Discussion Thread: DIP 1036--Formatted String Tuple Literals--Community Review Round 1

Adam D. Ruppe destructionator at gmail.com
Wed Sep 9 23:47:35 UTC 2020


On Wednesday, 9 September 2020 at 23:04:37 UTC, James Blachly 
wrote:
> Are there contemporary examples of other languages whose string 
> interpolation is as complex as this proposals? I am really only 
> most familiar with Javascript and Python, both of which use 
> automatic memory management and the *string is a string is a 
> string*.

Javascript is actually *very* similar to this dip, with the key 
difference that in D, we reuse existing normal function call 
syntax whereas Javascript invented a new magic function call 
syntax just for this feature.

See the "Tagged templates" section here: 
https://developer.mozilla.org/en-US/docs/Web/JavaScript/Reference/Template_literals

Notice that they call it a "template literal" rather than an 
interpolated string since it is so much more than a string.

If you write

foo`${5}, ${23}`

in Javascript, it actually will rewrite that into a function call:

foo([ "", ", ", ", ", "" ], 5, 23);

I realize that's hard to read with all the quotes and commas... 
but it is essentially a dynamically-typed equivalent to what this 
DIP is talking about.

The first argument to foo is a string spec. In D, we represent it 
as a templated struct. Javascript instead represents that as an 
array of strings. But it is fundamentally the same idea: it gives 
the string pieces from around the placeholders and an entry 
representing the inserted item.

Then, the interpolated items are passed as separate arguments 
after the spec - just like we propose for D. The example on MDN 
for this uses JS' `...values` syntax to put it into an array, in 
D, we'd call that same thing `(Values...)(Values values)`, but 
again it is the same thing, just JS uses their dynamic typing 
whereas D uses a template.


Now, the obvious difference with Javascript is they have a 
default function. Above, I wrote foo`...`. Leave the foo part off 
and it uses the default function instead - which is identical to 
our proposed idup. JS can do this because they introduced a new 
function call syntax to the language. And they can do that 
because JS only has one kind of function call to begin with: 
obj.foo(x) (where obj is optional and will default to null).
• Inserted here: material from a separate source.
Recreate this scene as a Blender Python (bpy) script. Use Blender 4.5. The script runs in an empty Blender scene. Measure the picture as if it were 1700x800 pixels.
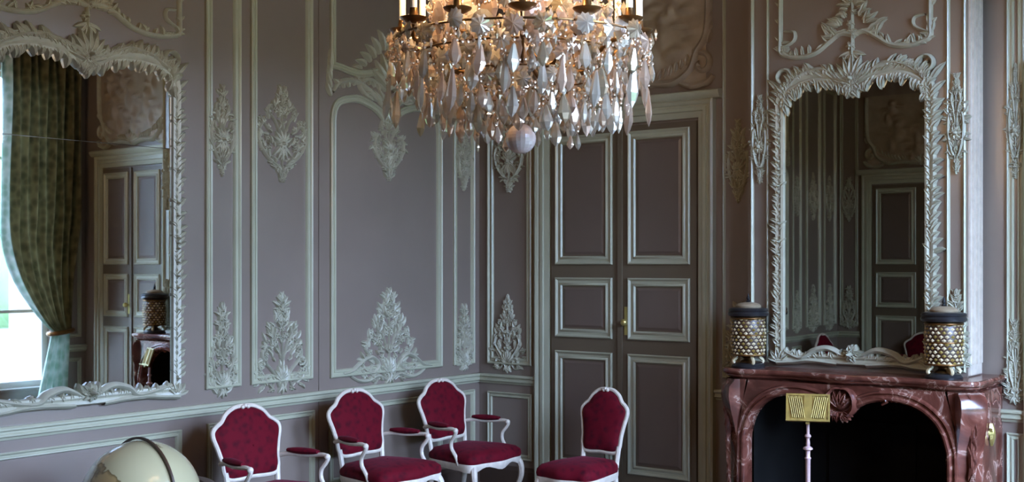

D, by contrast, has several kinds of function calls: traditional 
foo(x), UFCS x.foo, and template foo!(x). Instead of inventing 
three new kinds of magic function call syntax, we just reuse what 
we already have. But, of course, that does have one small 
downside: there's no way to insert a default function like 
Javascript does without either more compiler magic or limiting it 
to just one case and forgetting about the others.

Instead we simply ask you to explicitly call the function you 
want in all cases. I doubt most users will even find this 
particular controversial after they try it in reality.